The fact that law enforcement already has more reports than it can handle doesn't matter. There's always a chance that one of them could be actionable.

The fact that the same images are still going to circulate through other channels, and that most people who want them will still find them, doesn't matter. There's always a chance that one person won't get a copy.

The fact that the responses will often be ineffective doesn't matter. At least somebody will get a chance to try.

The fact that the system can be repurposed to create a police state doesn't matter, because one incident of CSA outweighs anything else that could happen. If it saves just one child, nothing else matters. Oh, and by the way, sexual abuse is the worst thing that could possibly happen to any child, including murder.

The fact that the data will be abused for CSA does not compute. Of course all the people working against this scourge will be pure of heart. And of course a giant database can be made perfectly secure if you just nerd harder.

The fact that police states are dangerous places for children also does not compute. Because that would mean that there was nothing to do about the most important problem that could ever exist. And that can't be, because we live in a just world.


Every decade seems to have a new mass hysteria over child abuse. Remember the "McMartins" https://en.wikipedia.org/wiki/McMartin_preschool_trial

And then there were all those useless "Megans Law" lists.

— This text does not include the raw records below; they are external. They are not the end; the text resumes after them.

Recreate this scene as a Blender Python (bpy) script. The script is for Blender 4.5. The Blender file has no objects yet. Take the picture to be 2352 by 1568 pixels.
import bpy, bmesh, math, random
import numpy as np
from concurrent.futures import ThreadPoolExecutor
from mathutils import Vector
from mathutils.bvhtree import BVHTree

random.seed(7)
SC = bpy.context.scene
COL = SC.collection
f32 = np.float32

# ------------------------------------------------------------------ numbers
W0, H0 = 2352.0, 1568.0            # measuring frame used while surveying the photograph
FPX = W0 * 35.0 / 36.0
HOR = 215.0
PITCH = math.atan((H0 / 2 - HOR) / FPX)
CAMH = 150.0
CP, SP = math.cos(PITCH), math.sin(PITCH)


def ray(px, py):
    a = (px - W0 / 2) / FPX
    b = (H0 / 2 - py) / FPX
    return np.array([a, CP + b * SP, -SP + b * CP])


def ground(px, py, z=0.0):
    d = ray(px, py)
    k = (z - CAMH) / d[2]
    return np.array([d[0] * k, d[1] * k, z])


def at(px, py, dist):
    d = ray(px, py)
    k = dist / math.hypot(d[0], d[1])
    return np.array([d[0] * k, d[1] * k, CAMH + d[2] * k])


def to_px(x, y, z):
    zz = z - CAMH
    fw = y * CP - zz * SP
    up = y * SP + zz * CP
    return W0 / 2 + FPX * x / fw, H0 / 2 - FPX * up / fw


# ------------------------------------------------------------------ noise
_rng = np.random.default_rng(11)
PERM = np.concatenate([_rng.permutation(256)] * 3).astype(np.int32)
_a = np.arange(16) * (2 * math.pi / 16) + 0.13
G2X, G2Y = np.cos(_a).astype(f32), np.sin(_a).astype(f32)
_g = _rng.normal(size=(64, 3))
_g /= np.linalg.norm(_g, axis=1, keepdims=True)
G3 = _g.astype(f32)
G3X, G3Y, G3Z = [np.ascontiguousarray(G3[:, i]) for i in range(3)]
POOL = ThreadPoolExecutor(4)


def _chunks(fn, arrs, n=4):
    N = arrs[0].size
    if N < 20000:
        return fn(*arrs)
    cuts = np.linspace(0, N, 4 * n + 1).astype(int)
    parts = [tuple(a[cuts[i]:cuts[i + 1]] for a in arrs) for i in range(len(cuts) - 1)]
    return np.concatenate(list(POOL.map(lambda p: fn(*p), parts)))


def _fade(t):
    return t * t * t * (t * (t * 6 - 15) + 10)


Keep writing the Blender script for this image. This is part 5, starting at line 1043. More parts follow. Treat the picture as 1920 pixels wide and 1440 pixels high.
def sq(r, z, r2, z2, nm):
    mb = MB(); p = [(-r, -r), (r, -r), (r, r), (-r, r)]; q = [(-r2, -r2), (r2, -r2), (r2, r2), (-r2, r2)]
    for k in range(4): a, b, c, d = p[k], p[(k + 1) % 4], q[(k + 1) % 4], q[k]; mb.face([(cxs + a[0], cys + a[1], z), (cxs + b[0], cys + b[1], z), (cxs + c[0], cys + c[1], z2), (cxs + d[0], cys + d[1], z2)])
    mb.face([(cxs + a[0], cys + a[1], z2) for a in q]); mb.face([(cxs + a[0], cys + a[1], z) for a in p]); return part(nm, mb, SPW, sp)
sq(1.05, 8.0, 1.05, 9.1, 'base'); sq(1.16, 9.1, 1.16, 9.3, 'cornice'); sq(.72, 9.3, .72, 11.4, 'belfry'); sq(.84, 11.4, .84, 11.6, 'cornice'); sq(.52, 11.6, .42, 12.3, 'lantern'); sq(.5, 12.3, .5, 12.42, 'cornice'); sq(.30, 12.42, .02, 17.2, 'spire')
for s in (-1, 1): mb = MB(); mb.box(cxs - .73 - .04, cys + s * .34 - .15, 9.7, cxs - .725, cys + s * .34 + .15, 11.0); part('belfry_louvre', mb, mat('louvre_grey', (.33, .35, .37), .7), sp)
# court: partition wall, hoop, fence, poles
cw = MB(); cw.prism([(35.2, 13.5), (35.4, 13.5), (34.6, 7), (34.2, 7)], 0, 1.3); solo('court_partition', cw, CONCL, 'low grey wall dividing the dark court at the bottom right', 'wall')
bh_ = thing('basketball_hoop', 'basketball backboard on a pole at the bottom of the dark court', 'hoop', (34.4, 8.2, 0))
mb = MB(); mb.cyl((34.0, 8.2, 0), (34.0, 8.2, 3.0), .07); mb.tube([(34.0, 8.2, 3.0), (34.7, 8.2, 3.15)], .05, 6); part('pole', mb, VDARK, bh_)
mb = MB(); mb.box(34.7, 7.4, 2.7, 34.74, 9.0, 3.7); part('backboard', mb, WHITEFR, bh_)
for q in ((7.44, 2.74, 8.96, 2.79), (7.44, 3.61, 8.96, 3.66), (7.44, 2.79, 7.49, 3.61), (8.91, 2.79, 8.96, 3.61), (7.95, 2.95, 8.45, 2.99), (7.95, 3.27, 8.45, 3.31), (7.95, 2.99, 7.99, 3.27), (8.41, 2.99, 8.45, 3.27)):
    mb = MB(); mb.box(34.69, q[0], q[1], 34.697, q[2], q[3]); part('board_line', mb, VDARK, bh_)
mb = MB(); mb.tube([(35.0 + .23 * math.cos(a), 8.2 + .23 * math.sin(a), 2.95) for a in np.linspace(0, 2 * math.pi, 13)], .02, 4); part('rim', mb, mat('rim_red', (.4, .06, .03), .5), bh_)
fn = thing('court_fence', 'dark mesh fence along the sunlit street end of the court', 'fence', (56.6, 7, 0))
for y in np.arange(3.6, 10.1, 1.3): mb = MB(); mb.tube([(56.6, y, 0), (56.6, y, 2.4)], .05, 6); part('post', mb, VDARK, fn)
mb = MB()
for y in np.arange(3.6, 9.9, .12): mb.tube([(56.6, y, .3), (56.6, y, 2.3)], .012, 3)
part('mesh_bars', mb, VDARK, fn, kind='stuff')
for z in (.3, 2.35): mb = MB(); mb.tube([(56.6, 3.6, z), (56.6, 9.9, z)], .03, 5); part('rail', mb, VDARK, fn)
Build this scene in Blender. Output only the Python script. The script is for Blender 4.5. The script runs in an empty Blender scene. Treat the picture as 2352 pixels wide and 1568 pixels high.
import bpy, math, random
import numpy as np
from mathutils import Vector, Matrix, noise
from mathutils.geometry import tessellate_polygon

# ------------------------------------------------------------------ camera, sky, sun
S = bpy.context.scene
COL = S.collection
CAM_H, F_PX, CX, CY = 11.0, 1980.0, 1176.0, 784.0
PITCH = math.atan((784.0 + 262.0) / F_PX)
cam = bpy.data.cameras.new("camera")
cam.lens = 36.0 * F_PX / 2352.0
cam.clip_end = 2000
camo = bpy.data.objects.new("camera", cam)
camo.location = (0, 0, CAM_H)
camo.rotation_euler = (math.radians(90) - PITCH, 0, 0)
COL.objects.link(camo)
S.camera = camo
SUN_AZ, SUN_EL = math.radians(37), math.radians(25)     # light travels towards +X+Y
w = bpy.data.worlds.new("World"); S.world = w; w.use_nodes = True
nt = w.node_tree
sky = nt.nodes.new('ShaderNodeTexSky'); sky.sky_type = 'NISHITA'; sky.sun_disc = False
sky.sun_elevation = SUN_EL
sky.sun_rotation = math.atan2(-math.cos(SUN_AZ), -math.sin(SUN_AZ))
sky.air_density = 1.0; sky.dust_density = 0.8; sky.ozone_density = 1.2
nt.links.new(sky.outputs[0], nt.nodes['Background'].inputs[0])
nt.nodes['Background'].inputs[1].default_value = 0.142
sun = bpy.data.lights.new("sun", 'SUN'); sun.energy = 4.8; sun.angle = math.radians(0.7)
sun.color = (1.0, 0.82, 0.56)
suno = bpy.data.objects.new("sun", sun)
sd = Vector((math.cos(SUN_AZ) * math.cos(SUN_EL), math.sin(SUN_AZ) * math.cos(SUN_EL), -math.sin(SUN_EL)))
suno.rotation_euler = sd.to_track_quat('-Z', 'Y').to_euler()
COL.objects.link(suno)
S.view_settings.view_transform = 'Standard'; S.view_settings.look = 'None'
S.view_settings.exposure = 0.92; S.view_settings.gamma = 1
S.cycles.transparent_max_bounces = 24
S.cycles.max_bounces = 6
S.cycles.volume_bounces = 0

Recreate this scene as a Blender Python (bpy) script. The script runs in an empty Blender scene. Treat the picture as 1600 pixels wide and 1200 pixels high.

Now it's CSAM and encryption, and nobody wants to stick their neck out on this, lest he be branded "Pro Child Porn"


It's harder to run targeted ads if the data is encrypted.

Sometimes I feel that it's less about money and more about control, but control, in a weird future sense. I wonder if the thought process is, "we should collect this now, so we can use it later," without ever really knowing what it will be used for later.


It's so strange to see tech companies fight for encryption, not only Apple, which also has a large ad business, but even Meta and Google, which are almost entirely ad-funded, only to see people on HN speculate about how ads are the reason for the fight against encryption.


Oh they know what they want to use it for later..


What do you suppose the goal is?


They can be better be proxies for the USG's "Total information awareness"?



That's actually an ad.

The article says the organization behind this is the Hopewell Fund. Here's that fund's Form 990.[1] The long list of organizations they support, and how much each got from them, starts at page 41. They also run ad campaigns of their own and spend a lot of money with Perkins-Cole, a law firm. They seem to fund a long list of nonprofits doing all sorts of things. Somewhere in that list may be an anti-encryption organization. Can anyone find it?